CVNov 10, 2021

Multimodal Transformer with Variable-length Memory for Vision-and-Language Navigation

arXiv:2111.05759v243 citations
Originality Incremental advance
AI Analysis

This addresses a bottleneck in VLN for agents needing to follow instructions over extended trajectories, representing an incremental improvement over existing Transformer methods.

The paper tackles the problem of capturing long-term temporal context in Vision-and-Language Navigation by introducing a Multimodal Transformer with Variable-length Memory, which improves Success Rate by 2% on R2R unseen sets and reduces Goal Process by 1.6m on CVDN.

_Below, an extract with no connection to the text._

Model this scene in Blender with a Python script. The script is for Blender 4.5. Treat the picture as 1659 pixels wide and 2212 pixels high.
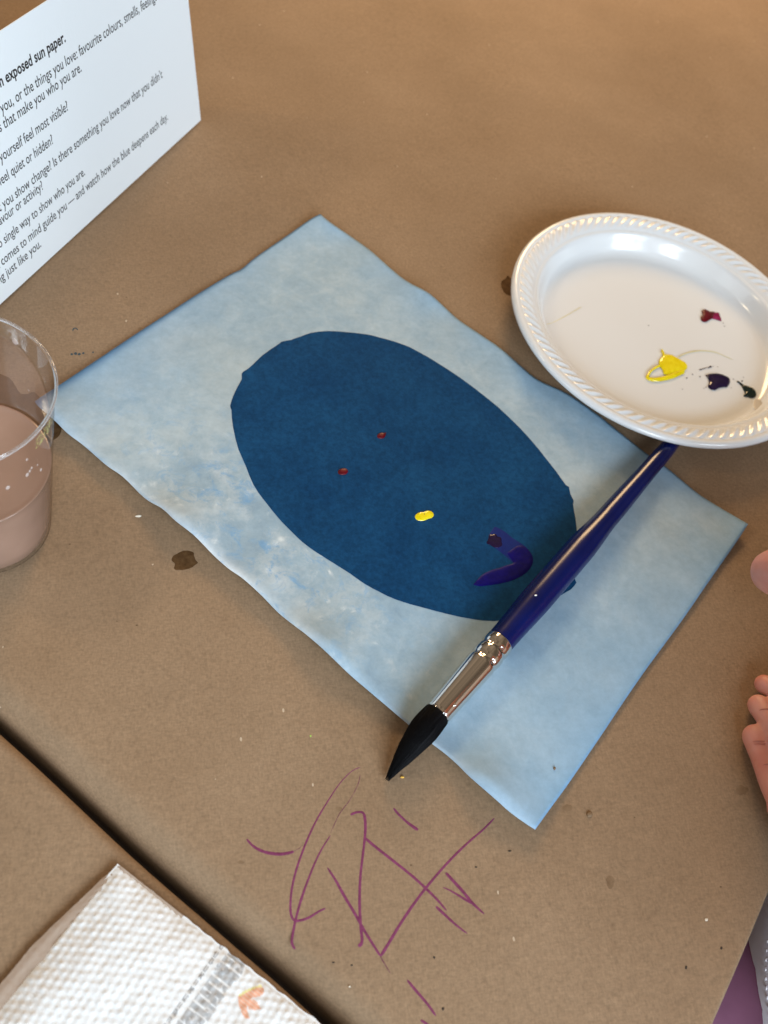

Vision-and-Language Navigation (VLN) is a task that an agent is required to follow a language instruction to navigate to the goal position, which relies on the ongoing interactions with the environment during moving. Recent Transformer-based VLN methods have made great progress benefiting from the direct connections between visual observations and the language instruction via the multimodal cross-attention mechanism. However, these methods usually represent temporal context as a fixed-length vector by using an LSTM decoder or using manually designed hidden states to build a recurrent Transformer. Considering a single fixed-length vector is often insufficient to capture long-term temporal context, in this paper, we introduce Multimodal Transformer with Variable-length Memory (MTVM) for visually-grounded natural language navigation by modelling the temporal context explicitly. Specifically, MTVM enables the agent to keep track of the navigation trajectory by directly storing previous activations in a memory bank. To further boost the performance, we propose a memory-aware consistency loss to help learn a better joint representation of temporal context with random masked instructions. We evaluate MTVM on popular R2R and CVDN datasets, and our model improves Success Rate on R2R unseen validation and test set by 2% each, and reduce Goal Process by 1.6m on CVDN test set.